=== BRIEF ===
Narrow the data below down to the lines containing "shape".
# Start of COLLECTED MATERIAL
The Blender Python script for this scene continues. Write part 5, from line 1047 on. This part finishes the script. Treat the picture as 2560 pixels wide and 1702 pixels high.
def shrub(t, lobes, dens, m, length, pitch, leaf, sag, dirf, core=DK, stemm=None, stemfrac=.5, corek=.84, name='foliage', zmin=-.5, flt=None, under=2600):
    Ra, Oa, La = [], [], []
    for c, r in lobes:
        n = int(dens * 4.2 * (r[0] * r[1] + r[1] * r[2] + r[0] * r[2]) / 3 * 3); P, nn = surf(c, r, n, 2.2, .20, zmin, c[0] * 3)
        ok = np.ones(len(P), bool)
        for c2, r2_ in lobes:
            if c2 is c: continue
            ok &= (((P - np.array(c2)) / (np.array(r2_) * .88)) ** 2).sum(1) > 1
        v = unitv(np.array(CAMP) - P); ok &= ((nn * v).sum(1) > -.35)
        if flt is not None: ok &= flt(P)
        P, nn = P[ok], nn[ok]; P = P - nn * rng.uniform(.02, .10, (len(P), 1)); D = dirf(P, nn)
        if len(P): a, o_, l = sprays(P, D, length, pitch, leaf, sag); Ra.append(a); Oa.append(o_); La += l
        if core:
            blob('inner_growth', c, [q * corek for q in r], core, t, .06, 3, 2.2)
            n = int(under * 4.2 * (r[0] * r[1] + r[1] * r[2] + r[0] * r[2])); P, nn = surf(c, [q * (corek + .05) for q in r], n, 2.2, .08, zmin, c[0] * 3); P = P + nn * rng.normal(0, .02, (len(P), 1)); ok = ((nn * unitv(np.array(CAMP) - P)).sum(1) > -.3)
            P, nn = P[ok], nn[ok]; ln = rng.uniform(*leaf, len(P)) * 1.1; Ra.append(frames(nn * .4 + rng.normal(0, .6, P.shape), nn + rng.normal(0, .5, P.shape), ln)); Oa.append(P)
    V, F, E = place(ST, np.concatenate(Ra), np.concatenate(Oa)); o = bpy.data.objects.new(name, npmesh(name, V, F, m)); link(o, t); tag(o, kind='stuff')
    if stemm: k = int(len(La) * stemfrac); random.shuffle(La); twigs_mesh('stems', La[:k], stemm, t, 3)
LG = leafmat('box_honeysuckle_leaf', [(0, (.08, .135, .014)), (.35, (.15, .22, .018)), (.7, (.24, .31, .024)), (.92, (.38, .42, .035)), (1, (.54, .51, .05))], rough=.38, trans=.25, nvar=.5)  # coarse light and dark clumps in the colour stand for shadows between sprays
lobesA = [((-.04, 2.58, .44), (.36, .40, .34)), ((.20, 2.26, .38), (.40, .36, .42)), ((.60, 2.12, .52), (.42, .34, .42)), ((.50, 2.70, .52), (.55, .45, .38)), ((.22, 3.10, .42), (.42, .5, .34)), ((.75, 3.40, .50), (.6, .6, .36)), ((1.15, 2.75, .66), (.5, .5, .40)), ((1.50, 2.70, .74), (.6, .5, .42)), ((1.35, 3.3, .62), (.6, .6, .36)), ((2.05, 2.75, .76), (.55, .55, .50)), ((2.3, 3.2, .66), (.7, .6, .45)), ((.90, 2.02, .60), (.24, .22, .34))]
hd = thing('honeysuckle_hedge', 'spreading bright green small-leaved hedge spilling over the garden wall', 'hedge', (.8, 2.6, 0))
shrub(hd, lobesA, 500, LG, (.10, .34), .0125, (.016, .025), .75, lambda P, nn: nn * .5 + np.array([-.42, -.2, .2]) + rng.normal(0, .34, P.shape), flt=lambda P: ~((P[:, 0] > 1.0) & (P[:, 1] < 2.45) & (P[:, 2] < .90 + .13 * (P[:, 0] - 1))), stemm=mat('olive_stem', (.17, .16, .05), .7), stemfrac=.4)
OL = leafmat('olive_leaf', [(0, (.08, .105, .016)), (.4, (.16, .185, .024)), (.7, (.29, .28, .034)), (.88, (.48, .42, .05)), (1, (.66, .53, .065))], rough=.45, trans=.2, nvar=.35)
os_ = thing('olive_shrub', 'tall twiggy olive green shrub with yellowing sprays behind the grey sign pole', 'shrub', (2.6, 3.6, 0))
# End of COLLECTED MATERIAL
=== EXERCISE RESPONSE ===
            P, nn = P[ok], nn[ok]; ln = rng.uniform(*leaf, len(P)) * 1.1; Ra.append(frames(nn * .4 + rng.normal(0, .6, P.shape), nn + rng.normal(0, .5, P.shape), ln)); Oa.append(P)
shrub(hd, lobesA, 500, LG, (.10, .34), .0125, (.016, .025), .75, lambda P, nn: nn * .5 + np.array([-.42, -.2, .2]) + rng.normal(0, .34, P.shape), flt=lambda P: ~((P[:, 0] > 1.0) & (P[:, 1] < 2.45) & (P[:, 2] < .90 + .13 * (P[:, 0] - 1))), stemm=mat('olive_stem', (.17, .16, .05), .7), stemfrac=.4)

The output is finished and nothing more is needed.